V. Penelope Pelizzon
May 2005

 

Nostos (Ohio University Press, 2000) won the Hollis Summers Prize and the Poetry Society of America’s Norma Farber First Book Award. Her new poems and nonfiction essays have appeared recently in The Hudson Review, Field, The New England Review, Kenyon Review, and Fourth Genre. She is now at work on a long poem, The Monongahela Book of Hours, which has been supported by a 2004 University of Connecticut Humanities Institute Fellowship, the 2003 Campbell Corner Award and a 2002 Pennsylvania Council on the Arts grant. Pelizzon’s critical essays on film and photography have appeared in journals including The Yale Journal of Criticism, Post Script, and American Studies. Since 2002, she has been on the faculty at the University of Connecticut, where she directs the Creative Writing Program and teaches courses in literature, visual culture, and film.


Statement of Poetics

For years I’ve been returning to Lewis Thomas’ The Lives of a Cell, toying with his comparison between human languages and the collective work of certain social insects. To paraphrase his observations, termites construct prodigious dwelling mounds that can reach twenty feet in height. Individual termites live only a month or so, yet colonies can expand the same mound for sixty years or more. In its lifetime, then, a single termite will only build a tiny portion of the whole. In fact, individual termites can’t build anything; alone, they scurry around aimlessly, swearing under their breath and dropping their balls of mud. It’s only when enough get together that some chemical language tells them to pile their mudballs together and build up—and thus the arching structure of the mound develops.

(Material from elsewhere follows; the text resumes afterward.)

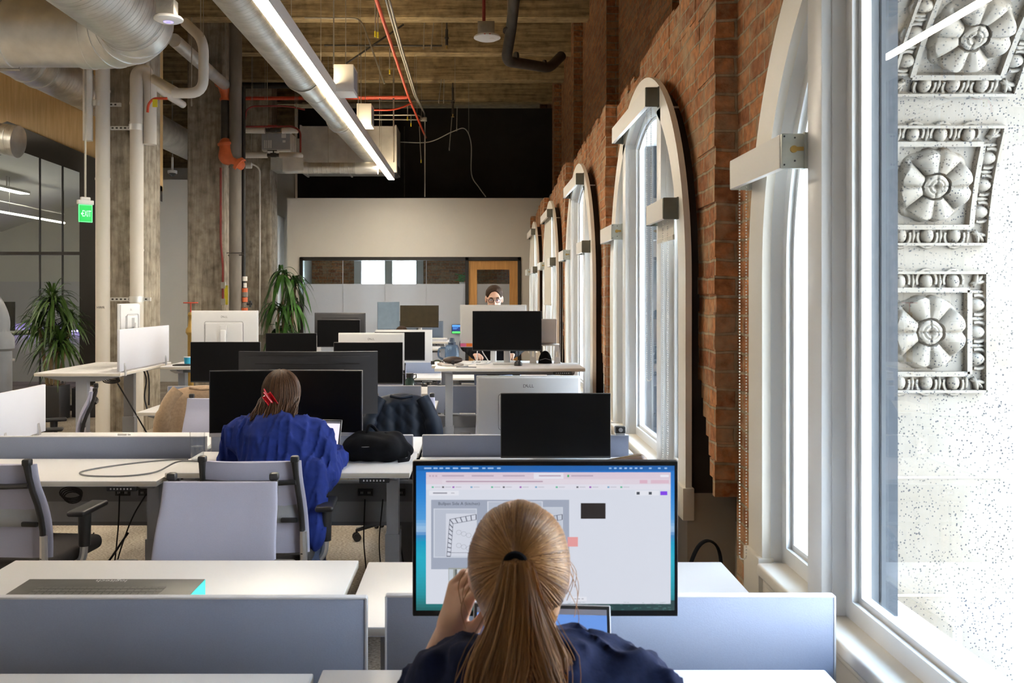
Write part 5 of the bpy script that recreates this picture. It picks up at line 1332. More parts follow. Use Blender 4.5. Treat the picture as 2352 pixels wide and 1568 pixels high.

Like the tiny, short-lived termites in their colossal nests, individual humans experience a fraction of their language’s structure for a fraction of its existence. Unlike the termites (we presume), we are more conscious of the labyrinthine building we inhabit. And so during our lives—infinitesimal in relation to a language’s duration--we can play with the architecture.
Personally I’ve found experiences that forced me to confront the architecture of English as influential to my writing as studying prosody. Functioning for extended periods in another language—a language I still don’t speak well—brings everything heretofore natural about English words and syntax into sharp relief as a construction, something so strikingly peculiar it might have been built by bugs. (And the architectural metaphor comes home every time I ask at a pensione in my childish Italian if I can have a stanza.) For me, it’s necessary to lose English periodically in order to recognize the particular shape of the rooms I inhabit.